Hoy queda en firme y ejecutoriada la decisión sobre las medidas cautelares por parte del Tribunal de Cundinamarca.
En todo nos dio la razón: el mecanismo de la alianza público privada se ajusta a la Ley.
Así las cosas, hoy mismo queda reactivado el proceso de contratación de la alianza público-privada que llevará a cabo la que va a ser –sin duda– la expedición científica más importante del mundo en patrimonio cultural sumergido.
Los interesados tienen hasta el 10 de agosto para presentar sus propuestas.

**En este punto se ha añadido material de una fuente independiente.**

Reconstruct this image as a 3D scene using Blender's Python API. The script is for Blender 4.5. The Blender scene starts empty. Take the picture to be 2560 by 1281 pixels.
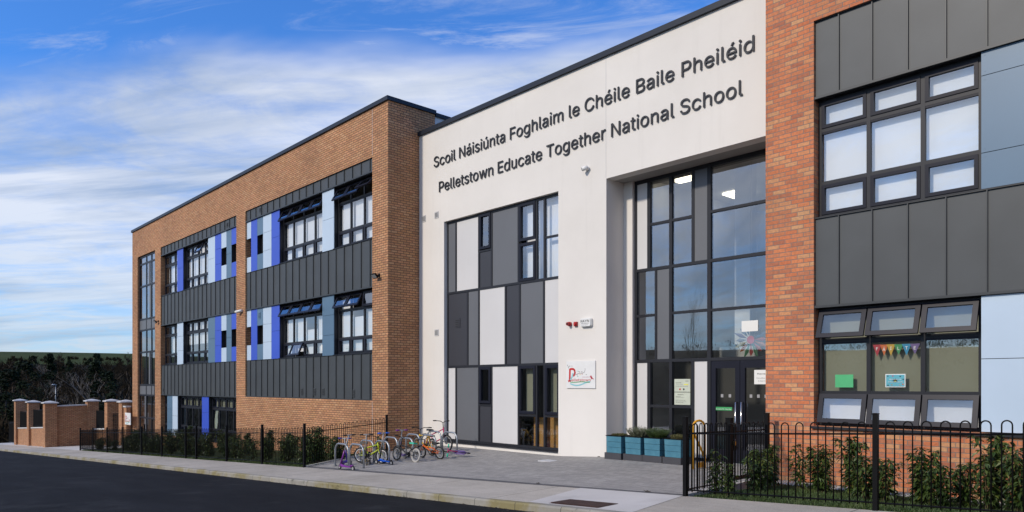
import bpy, math, random
from math import sin, cos, tan, atan, atan2, pi, radians, sqrt, floor
from mathutils import Vector, Matrix
from mathutils.geometry import delaunay_2d_cdt
import numpy as np
# ---------------------------------------------------------------- camera, sky, sun, exposure
scene = bpy.context.scene
COL = scene.collection
R = random.Random(7)
FPX, CXP, HZ = 1830.0, 1280.0, 962.0          # focal length, centre and horizon in photo pixels
PHI = atan(1830.0/1680.0)                      # camera heading west of the facade normal
CAMY, CAMZ = -12.37, 1.70
cam_d = bpy.data.cameras.new("camera"); cam = bpy.data.objects.new("camera", cam_d); COL.objects.link(cam)
cam.location = (0, CAMY, CAMZ); cam.rotation_euler = (pi/2, 0, PHI)
cam_d.sensor_width = 36.0; cam_d.lens = 36.0*FPX/2560.0; cam_d.shift_y = (HZ-640.5)/2560.0
cam_d.clip_start = 0.05; cam_d.clip_end = 3000
scene.camera = cam
SUN_EL, SUN_AZ = radians(33), radians(9)       # height above the horizon; turned to the west of the facade normal
scene.view_settings.view_transform = 'Standard'; scene.view_settings.look = 'None'
scene.view_settings.gamma = 1; scene.view_settings.exposure = 0.0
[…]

Contamos con un equipo especializado de primer nivel y con una financiación cercana a los 70 millones de dólares. Y puedo garantizarles –luego de tres años de trabajar en la estructuración del proyecto– que la operación saldrá a costo CERO para el Estado.

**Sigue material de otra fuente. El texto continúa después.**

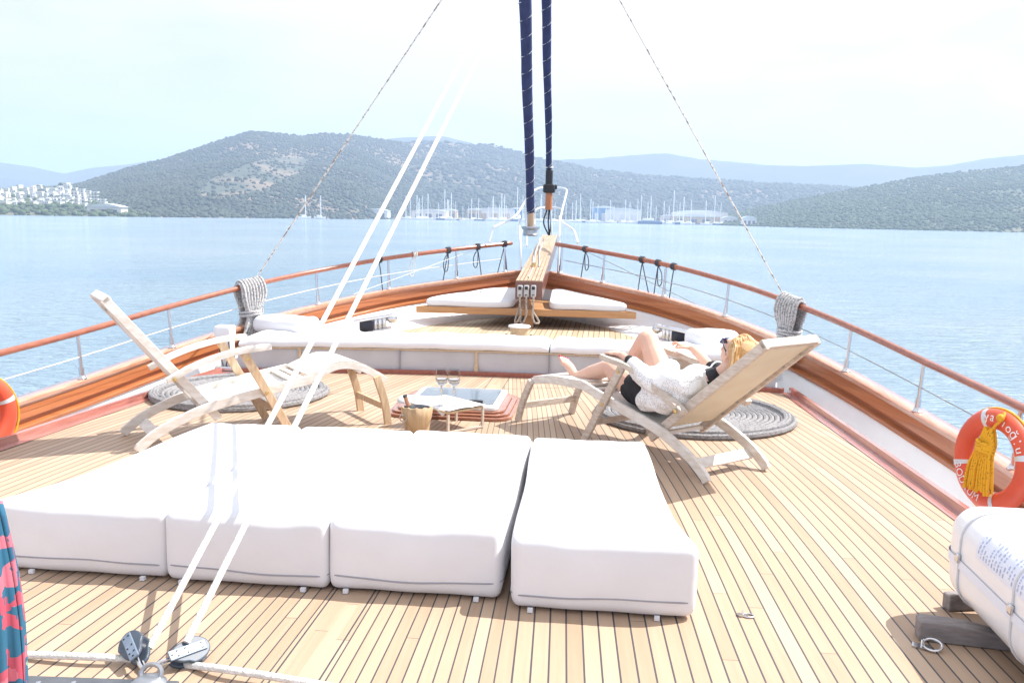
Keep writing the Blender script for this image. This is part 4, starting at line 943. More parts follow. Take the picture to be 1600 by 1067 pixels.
# ------------------------------------------------------------------ loungers
def lounger(A, B, Wd, P, label):
    A = np.array([A[0], A[1], 0.0]); d = np.array([B[0]-A[0], B[1]-A[1], 0.0]); d = unit(d); fr = np.array([d[1], -d[0], 0.0]) if P['far'] > 0 else np.array([-d[1], d[0], 0.0])
    def q(s, t, z): return A+d*s+fr*t+np.array([0, 0, z])
    o = thing('steamer_lounger', label, 'lounger', q(0.8, Wd/2, 0), 'teak steamer loungers')
    wood = P['wood']; legm = P['leg']
    prof = catmull([(0, 0, 0.0), (0.10, 0, 0.075), (0.22, 0, 0.135), (0.40, 0, 0.20), (0.70, 0, 0.262), (1.02, 0, P['kz'])], 6)
    tp = [0.9]+[1.0]*(len(prof)-1)
    for tt, nm in ((0.0, 'near'), (Wd, 'far')):
        mb = MB(); mb.board([q(p[0], tt, p[2]+(0.022 if i else 0.012)) for i, p in enumerate(prof)], 0.024, 0.056, fr, taper=tp); mb.build('side_rail', wood, o, smooth=False, bevel=0.004)
    mb = MB(); mb.beam(q(0.115, 0.012, 0.075), q(0.115, Wd-0.012, 0.075), 0.065, 0.016, (d[0]*0.8, d[1]*0.8, 0.6)); mb.build('rear_stretcher', wood, o, smooth=False, bevel=0.003)
    # foot rest
    fp = catmull([(1.0, 0, P['kz']+0.02)]+[(a, 0, z) for a, z in P['foot']], 6)
    for tt in (0.03, Wd-0.03):
        mb = MB(); mb.board([q(p[0], tt, p[2]-0.008) for p in fp], 0.022, 0.042, fr); mb.build('footrest_rail', wood, o, smooth=False, bevel=0.003)
    mb = MB(); n = len(fp)
    for i in range(1, n-1, 1):
        pr, nx_ = fp[i-1], fp[i+1]; dd = unit(q(nx_[0], 0, nx_[2])-q(pr[0], 0, pr[2])); Ls = np.linalg.norm(fp[i+1]-fp[i])
        c0 = q(fp[i][0], 0.02, fp[i][2]+0.018); c1 = q(fp[i][0], Wd-0.02, fp[i][2]+0.018)
        mb.beam(c0, c1, Ls*0.93, 0.012, dd)
    mb.build('footrest_slats', P['slat'], o, smooth=False)
    # front legs
    fs, fz = P['legtop']; ff = P['footfront']
    for tt in (0.005, Wd-0.005):
        mb = MB(); mb.board(catmull([q(ff, tt, 0.0), q((ff*0.55+fs*0.45)+0.012, tt, fz*0.5), q(fs, tt, fz+0.02)], 4), 0.024, 0.05, fr); mb.build('front_leg', legm, o, smooth=False, bevel=0.004)
    mb = MB(); mb.beam(q(ff*0.7+fs*0.3, 0.012, 0.115), q(ff*0.7+fs*0.3, Wd-0.012, 0.115), 0.018, 0.042, d); mb.build('front_stretcher', legm, o, smooth=False, bevel=0.003)
    # arm supports crossing the side rails
    (s1, z1), (s0, z0) = P['cross']
    for tt in (-0.028, Wd+0.028):
        mb = MB(); mb.beam(q(s0, tt, 0.004), q(s1, tt, z1), 0.022, 0.05, fr); leg = mb.build('arm_support', legm, o, smooth=False, bevel=0.004)
        mb = MB(); u = (0.292-z0)/(z1-z0); s_ = s0+(s1-s0)*u
        sgn = -1 if tt < 0 else 1
        mb.lathe(q(s_, tt+sgn*0.011, 0.285), [(0.011, 0), (0.011, 0.004), (0.006, 0.006)], 10, axis=fr*sgn); mb.lathe(q(s1+(s0-s1)*0.06, tt+sgn*0.011, z1*0.94), [(0.011, 0), (0.011, 0.004), (0.006, 0.006)], 10, axis=fr*sgn); mb.build('rivet', 'brass', leg)
    u = 0.3; mb = MB(); mb.beam(q(s0+(s1-s0)*u, -0.02, z1*u), q(s0+(s1-s0)*u, Wd+0.02, z1*u), 0.018, 0.036, d); mb.build('arm_stretcher', legm, o, smooth=False, bevel=0.003)
    # arms
    ap = catmull([(a, 0, z) for a, z in P['arm']], 6)
    tpa = list(np.interp(np.linspace(0, 1, len(ap)), [0, 0.2, 0.6, 0.9, 1.0], [0.7, 0.85, 0.85, 1.15, 0.8]))
    for tt in (-0.02, Wd+0.02):
        V = MB(); n = len(ap); pts = [q(p[0], tt, p[2]) for p in ap]
        rows = []
        for i in range(n):
            w = 0.033*tpa[i]; dd = unit(pts[min(i+1, n-1)]-pts[max(i-1, 0)]); up = np.cross(fr, dd); up = up if up[2] > 0 else -up
            rows.append([pts[i]+fr*w*a+up*0.015*b_ for a, b_ in ((-1, -1), (1, -1), (1.05, 0), (1, 1), (-1, 1), (-1.05, 0), (-1, -1))])
        V.grid(rows, flip=True); V.add(rows[0][:6], [tuple(range(6))]); V.add(rows[-1][:6], [tuple(range(6))[::-1]]); ar = V.build('armrest', P['armm'], o, angle=35)
        sgn = -1 if tt < 0 else 1
        mb = MB(); mb.lathe(q(ap[1][0]+0.01, tt+sgn*0.034, ap[1][2]), [(0.013, 0), (0.013, 0.004), (0.007, 0.007)], 10, axis=fr*sgn); mb.build('rivet', 'brass', ar)
    # back rest
    (hs, hz_) = P['head']; b0 = (0.46, 0.145)
    bu = unit(q(hs, 0, hz_)-q(b0[0], 0, b0[1])); bn_ = np.cross(fr, bu); bn_ = bn_ if bn_[2] > 0 else -bn_
    for tt in (0.035, Wd-0.035):
        mb = MB(); mb.beam(q(b0[0], tt, b0[1]), q(hs, tt, hz_), 0.026, 0.05, fr); mb.build('back_rail', P['backm'], o, smooth=False, bevel=0.004)
    mb = MB(); e = q(hs, 0, hz_); mb.beam(e+fr*0.022-bu*0.012+bn_*0.006, e+fr*(Wd-0.022)-bu*0.012+bn_*0.006, 0.03, 0.048, bu); mb.build('head_bar', P['backm'], o, smooth=False, bevel=0.005)
    a0 = q(0.36, 0, b0[1]+(0.46-0.36)*(hz_-b0[1])/(b0[0]-hs)); rows = []
    for i in range(13):
        u = i/12; rows.append([a0+(e-bu*0.03-a0)*u+fr*(0.048+(Wd-0.096)*v_)-bn_*(0.006+0.03*sin(pi*u)*sin(pi*v_)) for v_ in np.linspace(0, 1, 9)])
    mb = MB(); mb.grid(rows); mb.grid([[p+bn_*0.005 for p in r] for r in rows], flip=True); cv = mb.build('back_canvas', P['canvas'], o, angle=180)
    mb = MB()
    for k in range(6):
        u = 0.1+0.15*k; c = a0+(e-a0)*u+fr*(Wd-0.05)-bn_*0.012; mb.lathe(c, [(0.008, 0), (0.008, 0.003), (0.005, 0.005)], 8, axis=-bn_)
    mb.build('stud', 'dull steel', cv)
    mb = MB(); mb.beam(q(0.44, 0.03, 0.165), q(0.44, Wd-0.03, 0.165), 0.03, 0.02, d); mb.build('back_crossbar', wood, o, smooth=False)
    # seat
    rows = []
    for i in range(13):
        u = i/12; s = 0.40+0.60*u; z = float(np.interp(s, [0.4, 0.7, 1.02], [0.20, 0.262, P['kz']]))+0.016
        rows.append([q(s, 0.014+(Wd-0.028)*v_, z-0.02*sin(pi*u)*sin(pi*v_)) for v_ in np.linspace(0, 1, 9)])
    mb = MB(); mb.grid(rows); mb.grid([[p-np.array([0, 0, 0.006]) for p in r] for r in rows], flip=True); st = mb.build('seat_canvas', P['seat'], o, angle=180)
    for s in (0.93, 0.99):
        z = float(np.interp(s, [0.4, 0.7, 1.02], [0.20, 0.262, P['kz']]))+0.026
        mb = MB(); mb.beam(q(s, 0.012, z), q(s, Wd-0.012, z), 0.045, 0.014, d); mb.build('seat_slat', P['slat'], o, smooth=False, bevel=0.003)
    return o, q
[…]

Los tesoros del Galeón estarán al alcance de todos: se exhibirán en Cartagena –en un museo como en el que estamos– y cualquier persona podrá visitarlos.
Es uno de los legados más importantes de mi Gobierno.

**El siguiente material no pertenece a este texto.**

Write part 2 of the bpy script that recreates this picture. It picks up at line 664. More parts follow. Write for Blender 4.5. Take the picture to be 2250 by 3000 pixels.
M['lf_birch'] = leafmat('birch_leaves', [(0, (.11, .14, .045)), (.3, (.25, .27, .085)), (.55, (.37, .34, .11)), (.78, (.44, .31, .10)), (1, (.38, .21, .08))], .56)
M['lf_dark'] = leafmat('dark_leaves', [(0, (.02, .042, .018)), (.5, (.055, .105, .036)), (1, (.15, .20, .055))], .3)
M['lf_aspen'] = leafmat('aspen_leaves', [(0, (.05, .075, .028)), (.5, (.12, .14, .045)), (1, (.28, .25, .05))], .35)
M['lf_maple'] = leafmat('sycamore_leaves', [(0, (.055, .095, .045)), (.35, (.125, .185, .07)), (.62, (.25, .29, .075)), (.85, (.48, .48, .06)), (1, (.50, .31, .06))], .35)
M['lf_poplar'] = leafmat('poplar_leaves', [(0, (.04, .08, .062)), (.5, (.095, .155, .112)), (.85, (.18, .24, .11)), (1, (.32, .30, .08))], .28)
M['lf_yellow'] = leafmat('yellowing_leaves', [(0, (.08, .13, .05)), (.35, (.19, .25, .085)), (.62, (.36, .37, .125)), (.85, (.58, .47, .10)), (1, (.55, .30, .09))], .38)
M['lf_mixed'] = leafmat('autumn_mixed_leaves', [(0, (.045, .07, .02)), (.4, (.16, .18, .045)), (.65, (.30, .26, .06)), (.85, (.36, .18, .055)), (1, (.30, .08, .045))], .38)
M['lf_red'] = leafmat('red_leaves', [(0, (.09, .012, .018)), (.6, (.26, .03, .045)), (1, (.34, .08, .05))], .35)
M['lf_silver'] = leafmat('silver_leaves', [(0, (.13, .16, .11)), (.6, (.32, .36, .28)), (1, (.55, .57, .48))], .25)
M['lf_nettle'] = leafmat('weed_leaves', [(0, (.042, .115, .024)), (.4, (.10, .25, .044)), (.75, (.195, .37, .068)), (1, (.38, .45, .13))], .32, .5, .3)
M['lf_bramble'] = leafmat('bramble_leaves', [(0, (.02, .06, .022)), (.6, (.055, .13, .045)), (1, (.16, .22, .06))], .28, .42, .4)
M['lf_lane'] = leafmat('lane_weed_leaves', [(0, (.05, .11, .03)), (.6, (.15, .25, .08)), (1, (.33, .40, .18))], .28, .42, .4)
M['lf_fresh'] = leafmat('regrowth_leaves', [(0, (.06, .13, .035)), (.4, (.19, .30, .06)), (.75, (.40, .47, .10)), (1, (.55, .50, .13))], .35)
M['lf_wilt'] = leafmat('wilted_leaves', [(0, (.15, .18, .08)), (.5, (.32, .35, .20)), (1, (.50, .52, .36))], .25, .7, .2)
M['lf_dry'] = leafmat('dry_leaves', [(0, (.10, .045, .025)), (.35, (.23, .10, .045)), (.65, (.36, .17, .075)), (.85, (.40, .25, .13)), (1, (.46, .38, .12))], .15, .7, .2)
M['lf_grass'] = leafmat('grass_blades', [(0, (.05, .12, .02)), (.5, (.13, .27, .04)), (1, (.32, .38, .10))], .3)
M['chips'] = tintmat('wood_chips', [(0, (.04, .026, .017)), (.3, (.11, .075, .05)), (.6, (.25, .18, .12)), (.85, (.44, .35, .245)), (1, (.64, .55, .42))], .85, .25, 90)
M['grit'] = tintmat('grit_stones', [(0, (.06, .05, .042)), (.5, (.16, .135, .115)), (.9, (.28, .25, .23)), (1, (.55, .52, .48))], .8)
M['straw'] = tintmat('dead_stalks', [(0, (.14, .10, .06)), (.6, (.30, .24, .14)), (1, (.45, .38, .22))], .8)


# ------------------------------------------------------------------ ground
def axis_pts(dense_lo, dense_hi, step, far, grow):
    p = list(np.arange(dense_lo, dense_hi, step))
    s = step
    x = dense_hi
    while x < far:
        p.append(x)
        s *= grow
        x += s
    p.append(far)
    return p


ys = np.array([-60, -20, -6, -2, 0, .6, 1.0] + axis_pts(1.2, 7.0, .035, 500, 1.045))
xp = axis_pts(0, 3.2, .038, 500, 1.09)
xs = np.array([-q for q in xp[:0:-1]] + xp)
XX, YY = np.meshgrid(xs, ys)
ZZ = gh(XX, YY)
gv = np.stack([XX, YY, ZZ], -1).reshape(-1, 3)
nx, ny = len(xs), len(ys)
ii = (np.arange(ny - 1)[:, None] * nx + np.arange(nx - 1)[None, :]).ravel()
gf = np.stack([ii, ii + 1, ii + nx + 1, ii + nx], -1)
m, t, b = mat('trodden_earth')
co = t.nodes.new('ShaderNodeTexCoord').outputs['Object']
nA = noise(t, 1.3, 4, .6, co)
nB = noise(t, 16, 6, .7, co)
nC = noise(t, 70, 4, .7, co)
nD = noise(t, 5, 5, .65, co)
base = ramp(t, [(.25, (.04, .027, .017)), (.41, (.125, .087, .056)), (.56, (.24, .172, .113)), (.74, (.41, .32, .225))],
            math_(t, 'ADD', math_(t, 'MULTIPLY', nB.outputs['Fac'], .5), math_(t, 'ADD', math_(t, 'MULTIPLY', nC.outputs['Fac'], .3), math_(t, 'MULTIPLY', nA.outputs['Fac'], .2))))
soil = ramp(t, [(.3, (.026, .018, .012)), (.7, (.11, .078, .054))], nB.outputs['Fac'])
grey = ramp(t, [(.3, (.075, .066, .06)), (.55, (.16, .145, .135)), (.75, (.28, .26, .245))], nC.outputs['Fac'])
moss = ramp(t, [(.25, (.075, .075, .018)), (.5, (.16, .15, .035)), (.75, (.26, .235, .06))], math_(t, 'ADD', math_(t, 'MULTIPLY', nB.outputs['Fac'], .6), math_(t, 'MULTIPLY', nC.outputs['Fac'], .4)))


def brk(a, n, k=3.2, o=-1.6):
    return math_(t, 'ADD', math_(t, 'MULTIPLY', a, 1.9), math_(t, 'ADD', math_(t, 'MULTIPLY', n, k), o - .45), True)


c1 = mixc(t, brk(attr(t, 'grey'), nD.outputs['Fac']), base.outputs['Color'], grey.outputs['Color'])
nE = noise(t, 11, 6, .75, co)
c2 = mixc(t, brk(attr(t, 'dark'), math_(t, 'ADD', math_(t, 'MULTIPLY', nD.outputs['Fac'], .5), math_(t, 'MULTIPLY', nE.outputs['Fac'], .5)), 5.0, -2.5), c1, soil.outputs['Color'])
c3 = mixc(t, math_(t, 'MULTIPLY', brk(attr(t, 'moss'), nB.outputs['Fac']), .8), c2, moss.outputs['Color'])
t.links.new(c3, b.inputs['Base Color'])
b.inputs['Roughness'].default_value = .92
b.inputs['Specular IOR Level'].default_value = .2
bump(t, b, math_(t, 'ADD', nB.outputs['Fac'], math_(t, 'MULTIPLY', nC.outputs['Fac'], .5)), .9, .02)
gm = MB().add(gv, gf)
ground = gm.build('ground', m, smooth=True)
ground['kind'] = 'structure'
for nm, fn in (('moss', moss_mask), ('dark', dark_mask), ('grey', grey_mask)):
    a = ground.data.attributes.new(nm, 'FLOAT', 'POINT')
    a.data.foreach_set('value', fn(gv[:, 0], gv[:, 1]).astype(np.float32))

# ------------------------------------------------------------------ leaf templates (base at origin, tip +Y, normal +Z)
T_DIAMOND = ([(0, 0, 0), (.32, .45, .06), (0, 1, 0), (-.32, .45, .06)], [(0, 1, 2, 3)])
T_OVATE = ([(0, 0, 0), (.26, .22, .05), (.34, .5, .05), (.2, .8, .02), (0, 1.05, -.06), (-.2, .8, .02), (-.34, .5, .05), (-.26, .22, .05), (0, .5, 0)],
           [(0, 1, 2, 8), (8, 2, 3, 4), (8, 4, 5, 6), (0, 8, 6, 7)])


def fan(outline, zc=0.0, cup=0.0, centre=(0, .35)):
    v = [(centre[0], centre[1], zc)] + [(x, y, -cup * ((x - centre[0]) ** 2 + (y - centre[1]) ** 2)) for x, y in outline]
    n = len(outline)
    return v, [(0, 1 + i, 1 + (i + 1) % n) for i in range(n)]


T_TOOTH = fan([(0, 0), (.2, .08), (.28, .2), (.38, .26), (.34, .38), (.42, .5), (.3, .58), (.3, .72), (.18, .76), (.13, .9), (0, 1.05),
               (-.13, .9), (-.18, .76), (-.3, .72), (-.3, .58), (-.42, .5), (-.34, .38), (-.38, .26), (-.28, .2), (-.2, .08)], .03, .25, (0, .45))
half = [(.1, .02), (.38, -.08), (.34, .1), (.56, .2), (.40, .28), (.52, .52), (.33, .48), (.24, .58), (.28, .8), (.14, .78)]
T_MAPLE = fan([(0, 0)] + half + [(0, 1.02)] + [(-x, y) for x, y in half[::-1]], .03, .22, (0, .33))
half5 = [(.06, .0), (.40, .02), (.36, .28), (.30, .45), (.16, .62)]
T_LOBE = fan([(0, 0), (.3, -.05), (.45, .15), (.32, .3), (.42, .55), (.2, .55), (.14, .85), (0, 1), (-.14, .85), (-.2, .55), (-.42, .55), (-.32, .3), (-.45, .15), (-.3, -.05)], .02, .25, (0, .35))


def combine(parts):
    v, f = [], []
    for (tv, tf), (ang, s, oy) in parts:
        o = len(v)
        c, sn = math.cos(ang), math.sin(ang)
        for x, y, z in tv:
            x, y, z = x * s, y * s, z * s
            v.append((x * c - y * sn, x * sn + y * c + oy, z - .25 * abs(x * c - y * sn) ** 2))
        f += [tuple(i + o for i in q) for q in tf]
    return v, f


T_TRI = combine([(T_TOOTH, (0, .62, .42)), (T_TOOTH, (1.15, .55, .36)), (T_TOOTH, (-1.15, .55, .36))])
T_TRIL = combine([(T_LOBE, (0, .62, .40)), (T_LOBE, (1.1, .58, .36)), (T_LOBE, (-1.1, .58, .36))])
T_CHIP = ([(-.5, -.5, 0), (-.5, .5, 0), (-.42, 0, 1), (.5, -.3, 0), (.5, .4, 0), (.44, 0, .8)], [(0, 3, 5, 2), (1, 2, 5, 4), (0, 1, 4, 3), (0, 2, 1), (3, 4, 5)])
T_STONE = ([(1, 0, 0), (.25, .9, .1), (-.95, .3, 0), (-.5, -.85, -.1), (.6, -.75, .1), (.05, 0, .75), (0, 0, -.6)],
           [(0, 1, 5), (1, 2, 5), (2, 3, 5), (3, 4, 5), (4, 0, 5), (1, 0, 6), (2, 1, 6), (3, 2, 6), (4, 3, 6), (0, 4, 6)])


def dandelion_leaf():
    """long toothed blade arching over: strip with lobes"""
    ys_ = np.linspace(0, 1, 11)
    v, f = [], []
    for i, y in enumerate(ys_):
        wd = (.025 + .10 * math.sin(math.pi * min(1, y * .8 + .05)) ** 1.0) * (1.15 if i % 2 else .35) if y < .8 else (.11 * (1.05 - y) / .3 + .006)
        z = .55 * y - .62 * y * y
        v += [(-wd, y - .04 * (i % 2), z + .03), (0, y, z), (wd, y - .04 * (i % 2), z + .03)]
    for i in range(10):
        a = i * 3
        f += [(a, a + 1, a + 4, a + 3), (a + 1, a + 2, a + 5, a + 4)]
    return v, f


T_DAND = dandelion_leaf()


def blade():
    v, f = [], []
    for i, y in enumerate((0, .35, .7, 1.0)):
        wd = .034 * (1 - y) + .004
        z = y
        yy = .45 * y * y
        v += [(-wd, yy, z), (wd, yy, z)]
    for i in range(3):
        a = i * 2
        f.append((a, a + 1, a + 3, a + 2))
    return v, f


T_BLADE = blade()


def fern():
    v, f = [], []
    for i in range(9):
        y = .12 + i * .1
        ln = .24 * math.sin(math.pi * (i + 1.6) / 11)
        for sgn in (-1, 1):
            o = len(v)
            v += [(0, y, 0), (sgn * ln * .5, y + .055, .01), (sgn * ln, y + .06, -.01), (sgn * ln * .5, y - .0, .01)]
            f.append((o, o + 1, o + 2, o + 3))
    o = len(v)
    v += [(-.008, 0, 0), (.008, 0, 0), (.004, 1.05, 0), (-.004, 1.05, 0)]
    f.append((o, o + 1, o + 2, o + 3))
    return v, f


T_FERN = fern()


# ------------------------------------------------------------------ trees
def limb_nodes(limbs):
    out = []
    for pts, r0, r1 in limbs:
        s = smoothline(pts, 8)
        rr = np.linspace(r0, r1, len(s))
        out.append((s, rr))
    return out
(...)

Al terminar mis palabras, veremos un video que da cuenta de la fase de exploración donde hallamos el San José, la nave capitana.
Queridos amigos:
Ahora que finalmente estamos aprendiendo a vivir en paz, el Museo Nacional se nos presenta como más que un espacio: es una plaza de encuentro, un organismo vivo que se multiplica diariamente en saberes y cultura.
En los largos días oscuros que se repitieron estos 195 años, el Museo fue guía y refugio de nuestra memoria.
Nada me alegra más que poder comprobar –aquí, con ustedes– que sigue siéndolo, incluso en noches de luz como esta.
Los invito a que levanten sus copas y me acompañen en un brindis.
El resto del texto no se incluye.